> **Stated exercise**: Take every line from the material that has the word "Blender" in it.

> **Rows**:

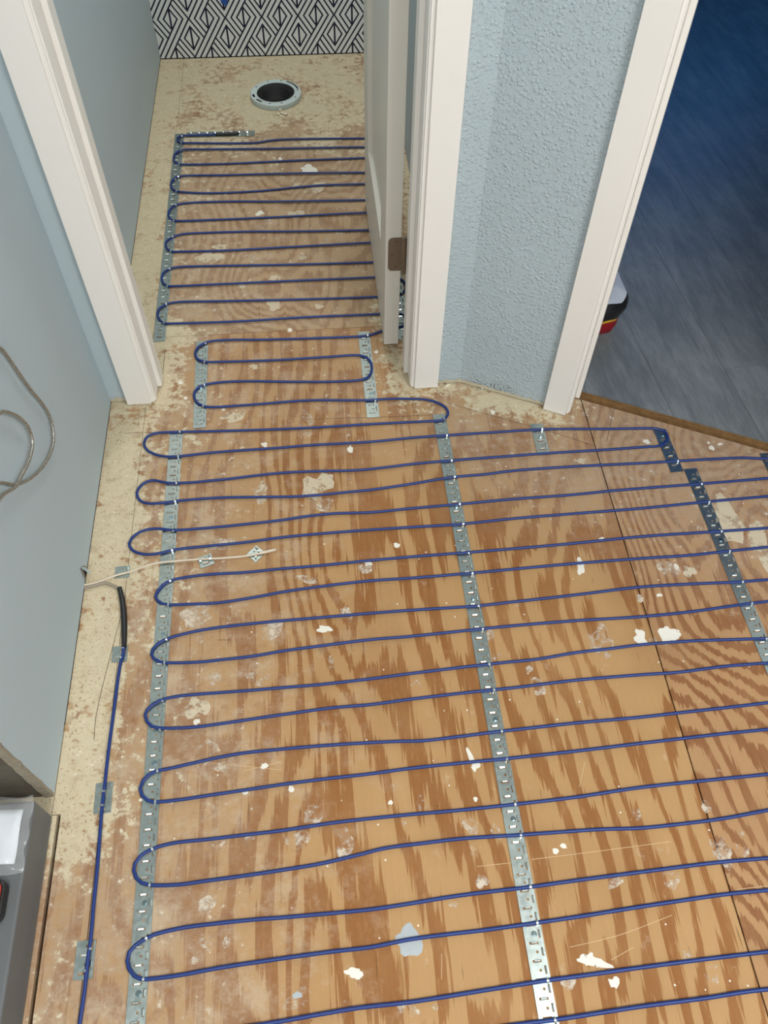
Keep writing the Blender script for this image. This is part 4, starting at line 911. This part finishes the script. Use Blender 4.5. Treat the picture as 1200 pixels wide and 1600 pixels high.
# ---- bag of mortar in the next room
bg = empty('mortar_bag', (0.605, 1.655, 0.0166)); bg.rotation_euler.z = math.radians(4)
tag(bg, 'red, black and grey product bag with a yellow stripe behind the white casing', 'bag')
levels = [(0.0, 0.137, 0.150), (0.010, 0.141, 0.154), (0.024, 0.144, 0.155), (0.038, 0.146, 0.151), (0.047, 0.149, 0.153), (0.060, 0.154, 0.154), (0.078, 0.156, 0.152), (0.090, 0.150, 0.143), (0.098, 0.135, 0.125), (0.104, 0.100, 0.090), (0.106, 0.055, 0.05), (0.107, 0.002, 0.002)]
def bag_part(name, i0, i1, mat, seed=6):
    rb = random.Random(seed); n = 40; v = []; f = []
    for (z, ax, ay) in levels[i0:i1+1]:
        for k in range(n):
            t = 2*math.pi*k/n; ct, st = math.cos(t), math.sin(t); e = 0.42
            rx = ax*math.copysign(abs(ct)**e, ct); ry = ay*math.copysign(abs(st)**e, st)
            w = 1 + 0.012*math.sin(5*t+z*60)+0.008*math.sin(11*t+z*140)
            v.append((rx*w, ry*w, max(0, z + (0.003*math.sin(3*t+1)+0.002*math.sin(9*t)) * (1 if 0.01 < z < 0.1 else 0))))
    m_ = i1-i0+1
    for i in range(m_-1):
        for k in range(n): f.append((i*n+k, i*n+(k+1) % n, (i+1)*n+(k+1) % n, (i+1)*n+k))
    return mesh_obj(name, v, f, mat, bg, True)
bag_part('red_band', 0, 3, M_BAG_RED); bag_part('yellow_stripe', 3, 4, M_BAG_YEL); bag_part('black_band', 4, 7, M_BAG_BLK); bag_part('grey_top', 7, 11, M_BAG_GRY)

# ---- grey curb with a plastic bag, paper and a red tool on it
cb = MB(); cb.box(-1.15, -0.9, 0, -0.5165, 0.4285, 0.090)
cu = cb.build('grey_curb', M_CURB, None, 0.004); cu.modifiers['bevel'].segments = 3
tag(cu, 'low smooth grey curb along the bottom left edge of the floor', 'curb')
zt = 0.0902
pap = MB()
N = 8
for i in range(N+1):
    for j in range(N+1):
        u, w = i/N, j/N
        pap.v.append((-0.64 + 0.108*u, 0.338+0.083*w - 0.006*u, zt + 0.0045 + 0.0025*math.sin(5*u+1)+0.002*math.sin(7*w+3*u)))
for i in range(N):
    for j in range(N): pap.f.append((i*(N+1)+j, (i+1)*(N+1)+j, (i+1)*(N+1)+j+1, i*(N+1)+j+1))
pp = pap.build('instruction_sheet', M_SHEET, None, smooth=True); m = pp.modifiers.new('th', 'SOLIDIFY'); m.thickness = 0.0006
tag(pp, 'folded white paper inside the clear bag on the grey curb', 'paper')
fb = MB(); N = 26; rb = random.Random(13)
off = [[rb.uniform(0, 1) for _ in range(N+1)] for _ in range(N+1)]
for i in range(N+1):
    for j in range(N+1):
        u, w = i/N, j/N
        e = min(u, 1-u, w, 1-w)
        fb.v.append((-0.66 + 0.142*u + 0.002*math.sin(17*w), 0.318 + 0.118*w + 0.002*math.sin(13*u),
                     zt + 0.003 + min(1, e*7)*0.010 + (off[i][j]-0.5)*0.0055*min(1, 0.35+e*6) + 0.0015*math.sin(30*u+9*w)))
for i in range(N):
    for j in range(N): fb.f.append((i*(N+1)+j, (i+1)*(N+1)+j, (i+1)*(N+1)+j+1, i*(N+1)+j+1))
tag(fb.build('plastic_bag', M_FILM, None, smooth=True), 'crinkled clear plastic bag lying on the grey curb', 'bag')
tl = empty('tape_measure', (-0.5655, 0.278, zt)); tag(tl, 'red tool with a black rubber rim on the grey curb at the left edge', 'tool')
def rrect(hx, hy, r, n=5):
    p = []
    for (cx, cy, a0) in ((hx-r, hy-r, 0), (-hx+r, hy-r, 90), (-hx+r, -hy+r, 180), (hx-r, -hy+r, 270)):
        for k in range(n+1):
            a = math.radians(a0+90*k/n); p.append((cx+r*math.cos(a), cy+r*math.sin(a)))
    return p
b = MB(); b.prism(rrect(0.032, 0.031, 0.014), 0, 0.020); b.build('rubber_rim', M_BLACK, tl, 0.003)
b = MB(); b.prism(rrect(0.0275, 0.0265, 0.011), 0.0195, 0.024); b.build('red_case', M_RED, tl, 0.002)
b = MB(); b.prism(rrect(0.014, 0.014, 0.0135), 0.0235, 0.0252); b.build('face_plate', M_BLACK, tl, 0.0005)

# ---- scrap of painter's tape on the wallpaper
rp = MB()
pts = [(-0.012, 0.030), (0.012, 0.032), (0.013, 0.004), (0.006, -0.010), (-0.002, -0.004), (-0.009, -0.001)]
rp.add([(x, -0.0012, z) for x, z in pts] + [(x, 0.0, z) for x, z in pts], [(0, 5, 4, 3, 2, 1), (6, 7, 8, 9, 10, 11)] + [(i, (i+1) % 6, 6+(i+1) % 6, 6+i) for i in range(6)])
tp = rp.build('painters_tape', M_TAPE); tp.location = (-0.269, 3.0335, 0.178)
tag(tp, 'scrap of blue painter tape stuck on the patterned wallpaper', 'tape')
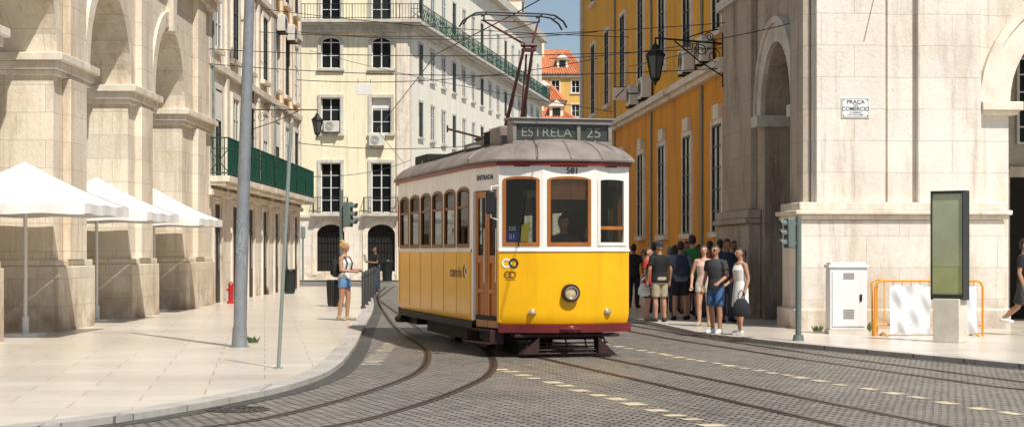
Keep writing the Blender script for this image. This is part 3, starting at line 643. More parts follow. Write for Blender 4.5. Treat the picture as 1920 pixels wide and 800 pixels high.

> **Task result**:
Keep writing the Blender script for this image. This is part 4, starting at line 911. This part finishes the script. Use Blender 4.5. Treat the picture as 1200 pixels wide and 1600 pixels high.
Keep writing the Blender script for this image. This is part 3, starting at line 643. More parts follow. Write for Blender 4.5. Treat the picture as 1920 pixels wide and 800 pixels high.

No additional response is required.